Projelerin 2021 yılı başlarında hayata geçirilmesi bekleniyor. Daha sonrasında bu örnek uygulamanın bölgenin diğer kısımlarına da yayılacağı kanaatindeyim. Araç ve insan trafiğinin daha az olduğu bölgelerde yapılacak restorasyon uygulamalarına öncelik verilmesi durumunda kent dokusunda tarihi kimliği koruma yönünde hızlı dönüşümler olacaktır. 
 
Kentimizin birçok sokağında üzülerek seyrettiğimiz özellikle özel mülkiyetli tarihi yapıların virane durumu çok acı verici.
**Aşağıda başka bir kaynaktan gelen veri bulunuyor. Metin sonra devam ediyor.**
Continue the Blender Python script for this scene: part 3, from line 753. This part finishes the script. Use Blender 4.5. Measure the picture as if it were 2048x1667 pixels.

Bu durumu çözmenin tek yolu var; yerel yönetimlerin yaptırım haklarını yasalarla artırmak, toplumdaki tarihi dokuları koruma bilincini geliştirmek gerekiyor. Bu konularda öncü olanlara teşvik edici kolaylıklar ve destekler sağlanmalıdır. İzmir Büyükşehir Belediyemizin her yıl düzenlediği “Tarihe Saygı Koruma Ödülleri “ yarışma ve değerlendirmesi çok önemli bir organizasyon. Son dönemlerde Kemeraltı odaklı olarak TARKEM de çok önemli etkinliklere imza atıyor. Kemeraltı’nın UNESCO geçici listesine dahil edilmesi büyük bir başarıdır. Tarih boyunca insanlık medeniyetinin göz bebeği olmuş İzmir’imizin tarihi kültür varlıklarına yönelik yapılacak koruma amaçlı restorasyon çalışmalarının uluslararası platformlarda tanıtılması çok önemlidir.
 
Tarihi kimliği ve yaşanmışlığı evrensel koruma ilkeleri ile ön plana çıkarılmış bir İzmir’de yaşamak daha muhteşem olacaktır. Damlacık bölgesi tarihi dönüşümünde emeği geçen herkese şimdiden teşekkür ederiz.